═════ Exercise data ═════
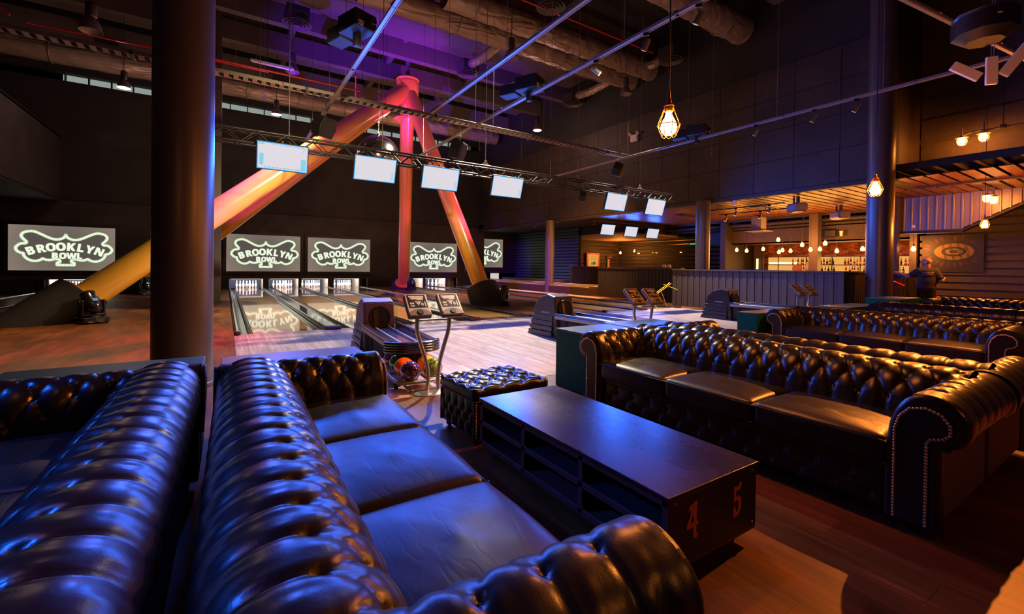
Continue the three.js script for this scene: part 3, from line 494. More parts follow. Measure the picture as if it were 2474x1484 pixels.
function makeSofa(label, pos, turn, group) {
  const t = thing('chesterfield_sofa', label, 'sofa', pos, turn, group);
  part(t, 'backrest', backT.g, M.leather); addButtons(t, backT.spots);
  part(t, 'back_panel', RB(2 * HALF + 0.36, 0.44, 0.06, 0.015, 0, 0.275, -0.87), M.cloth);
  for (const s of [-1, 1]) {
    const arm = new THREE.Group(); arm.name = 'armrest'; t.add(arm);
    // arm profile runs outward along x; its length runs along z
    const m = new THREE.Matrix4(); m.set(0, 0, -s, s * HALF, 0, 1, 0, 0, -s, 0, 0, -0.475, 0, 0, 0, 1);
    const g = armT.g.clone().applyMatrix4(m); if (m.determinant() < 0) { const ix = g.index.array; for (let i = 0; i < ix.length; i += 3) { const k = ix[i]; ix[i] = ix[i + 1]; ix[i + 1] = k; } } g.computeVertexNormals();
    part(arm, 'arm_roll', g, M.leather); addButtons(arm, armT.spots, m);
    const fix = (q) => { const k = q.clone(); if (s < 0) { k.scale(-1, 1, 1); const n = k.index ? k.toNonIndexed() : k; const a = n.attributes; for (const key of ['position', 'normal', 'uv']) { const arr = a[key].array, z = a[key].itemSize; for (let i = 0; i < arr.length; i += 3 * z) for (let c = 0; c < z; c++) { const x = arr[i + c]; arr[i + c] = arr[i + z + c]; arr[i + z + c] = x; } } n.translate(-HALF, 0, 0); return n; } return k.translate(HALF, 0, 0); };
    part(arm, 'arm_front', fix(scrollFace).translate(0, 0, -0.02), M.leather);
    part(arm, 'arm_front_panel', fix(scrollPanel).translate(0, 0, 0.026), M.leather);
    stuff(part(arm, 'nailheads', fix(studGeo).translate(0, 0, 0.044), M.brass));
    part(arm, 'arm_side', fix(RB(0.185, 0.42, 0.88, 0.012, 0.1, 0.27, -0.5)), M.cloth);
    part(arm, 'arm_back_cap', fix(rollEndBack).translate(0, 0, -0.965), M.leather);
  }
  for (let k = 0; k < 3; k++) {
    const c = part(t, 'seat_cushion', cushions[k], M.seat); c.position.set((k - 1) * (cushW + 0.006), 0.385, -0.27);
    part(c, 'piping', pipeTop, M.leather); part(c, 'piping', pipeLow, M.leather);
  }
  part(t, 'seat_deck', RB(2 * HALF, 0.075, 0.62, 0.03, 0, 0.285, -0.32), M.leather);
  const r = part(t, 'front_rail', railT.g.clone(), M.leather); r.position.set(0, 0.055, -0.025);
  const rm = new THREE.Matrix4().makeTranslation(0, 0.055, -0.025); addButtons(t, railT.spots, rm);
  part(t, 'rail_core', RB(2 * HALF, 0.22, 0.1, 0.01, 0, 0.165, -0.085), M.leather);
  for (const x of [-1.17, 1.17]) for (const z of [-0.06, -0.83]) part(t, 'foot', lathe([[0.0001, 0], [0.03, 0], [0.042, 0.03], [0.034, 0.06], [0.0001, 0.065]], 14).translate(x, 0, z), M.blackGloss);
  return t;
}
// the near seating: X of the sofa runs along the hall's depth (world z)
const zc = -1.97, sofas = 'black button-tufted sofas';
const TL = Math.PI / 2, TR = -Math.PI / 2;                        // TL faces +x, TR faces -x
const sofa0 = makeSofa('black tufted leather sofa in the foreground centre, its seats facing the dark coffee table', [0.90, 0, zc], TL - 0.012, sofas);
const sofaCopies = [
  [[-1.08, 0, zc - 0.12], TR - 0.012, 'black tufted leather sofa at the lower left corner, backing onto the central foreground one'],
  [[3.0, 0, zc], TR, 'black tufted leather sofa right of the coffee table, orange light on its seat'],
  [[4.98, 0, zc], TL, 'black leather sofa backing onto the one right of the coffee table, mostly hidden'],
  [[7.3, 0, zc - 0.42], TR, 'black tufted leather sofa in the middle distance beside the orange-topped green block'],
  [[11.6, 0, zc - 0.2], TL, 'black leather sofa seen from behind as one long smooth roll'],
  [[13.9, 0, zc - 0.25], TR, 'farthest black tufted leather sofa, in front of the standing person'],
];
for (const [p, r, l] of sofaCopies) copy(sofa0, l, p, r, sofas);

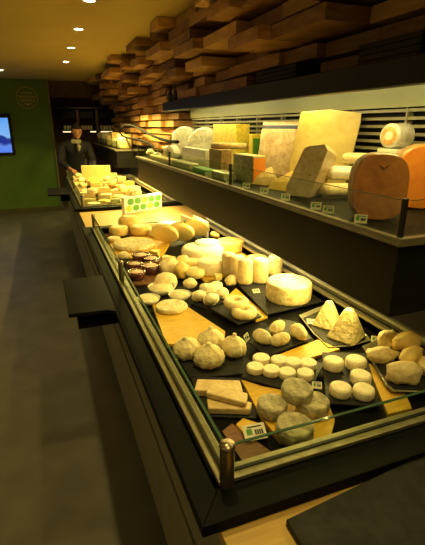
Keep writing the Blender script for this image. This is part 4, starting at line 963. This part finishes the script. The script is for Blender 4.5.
═════
## Written request
Can you retype every record above exactly, leaving out the pictures?

## Complete response
Continue the three.js script for this scene: part 3, from line 494. More parts follow. Measure the picture as if it were 2474x1484 pixels.
function makeSofa(label, pos, turn, group) {
  const t = thing('chesterfield_sofa', label, 'sofa', pos, turn, group);
  part(t, 'backrest', backT.g, M.leather); addButtons(t, backT.spots);
  part(t, 'back_panel', RB(2 * HALF + 0.36, 0.44, 0.06, 0.015, 0, 0.275, -0.87), M.cloth);
  for (const s of [-1, 1]) {
    const arm = new THREE.Group(); arm.name = 'armrest'; t.add(arm);
    // arm profile runs outward along x; its length runs along z
    const m = new THREE.Matrix4(); m.set(0, 0, -s, s * HALF, 0, 1, 0, 0, -s, 0, 0, -0.475, 0, 0, 0, 1);
    const g = armT.g.clone().applyMatrix4(m); if (m.determinant() < 0) { const ix = g.index.array; for (let i = 0; i < ix.length; i += 3) { const k = ix[i]; ix[i] = ix[i + 1]; ix[i + 1] = k; } } g.computeVertexNormals();
    part(arm, 'arm_roll', g, M.leather); addButtons(arm, armT.spots, m);
    const fix = (q) => { const k = q.clone(); if (s < 0) { k.scale(-1, 1, 1); const n = k.index ? k.toNonIndexed() : k; const a = n.attributes; for (const key of ['position', 'normal', 'uv']) { const arr = a[key].array, z = a[key].itemSize; for (let i = 0; i < arr.length; i += 3 * z) for (let c = 0; c < z; c++) { const x = arr[i + c]; arr[i + c] = arr[i + z + c]; arr[i + z + c] = x; } } n.translate(-HALF, 0, 0); return n; } return k.translate(HALF, 0, 0); };
    part(arm, 'arm_front', fix(scrollFace).translate(0, 0, -0.02), M.leather);
    part(arm, 'arm_front_panel', fix(scrollPanel).translate(0, 0, 0.026), M.leather);
    stuff(part(arm, 'nailheads', fix(studGeo).translate(0, 0, 0.044), M.brass));
    part(arm, 'arm_side', fix(RB(0.185, 0.42, 0.88, 0.012, 0.1, 0.27, -0.5)), M.cloth);
    part(arm, 'arm_back_cap', fix(rollEndBack).translate(0, 0, -0.965), M.leather);
  }
  for (let k = 0; k < 3; k++) {
    const c = part(t, 'seat_cushion', cushions[k], M.seat); c.position.set((k - 1) * (cushW + 0.006), 0.385, -0.27);
    part(c, 'piping', pipeTop, M.leather); part(c, 'piping', pipeLow, M.leather);
  }
  part(t, 'seat_deck', RB(2 * HALF, 0.075, 0.62, 0.03, 0, 0.285, -0.32), M.leather);
  const r = part(t, 'front_rail', railT.g.clone(), M.leather); r.position.set(0, 0.055, -0.025);
  const rm = new THREE.Matrix4().makeTranslation(0, 0.055, -0.025); addButtons(t, railT.spots, rm);
  part(t, 'rail_core', RB(2 * HALF, 0.22, 0.1, 0.01, 0, 0.165, -0.085), M.leather);
  for (const x of [-1.17, 1.17]) for (const z of [-0.06, -0.83]) part(t, 'foot', lathe([[0.0001, 0], [0.03, 0], [0.042, 0.03], [0.034, 0.06], [0.0001, 0.065]], 14).translate(x, 0, z), M.blackGloss);
  return t;
}
// the near seating: X of the sofa runs along the hall's depth (world z)
const zc = -1.97, sofas = 'black button-tufted sofas';
const TL = Math.PI / 2, TR = -Math.PI / 2;                        // TL faces +x, TR faces -x
const sofa0 = makeSofa('black tufted leather sofa in the foreground centre, its seats facing the dark coffee table', [0.90, 0, zc], TL - 0.012, sofas);
const sofaCopies = [
  [[-1.08, 0, zc - 0.12], TR - 0.012, 'black tufted leather sofa at the lower left corner, backing onto the central foreground one'],
  [[3.0, 0, zc], TR, 'black tufted leather sofa right of the coffee table, orange light on its seat'],
  [[4.98, 0, zc], TL, 'black leather sofa backing onto the one right of the coffee table, mostly hidden'],
  [[7.3, 0, zc - 0.42], TR, 'black tufted leather sofa in the middle distance beside the orange-topped green block'],
  [[11.6, 0, zc - 0.2], TL, 'black leather sofa seen from behind as one long smooth roll'],
  [[13.9, 0, zc - 0.25], TR, 'farthest black tufted leather sofa, in front of the standing person'],
];
for (const [p, r, l] of sofaCopies) copy(sofa0, l, p, r, sofas);

Keep writing the Blender script for this image. This is part 4, starting at line 963. This part finishes the script. The script is for Blender 4.5.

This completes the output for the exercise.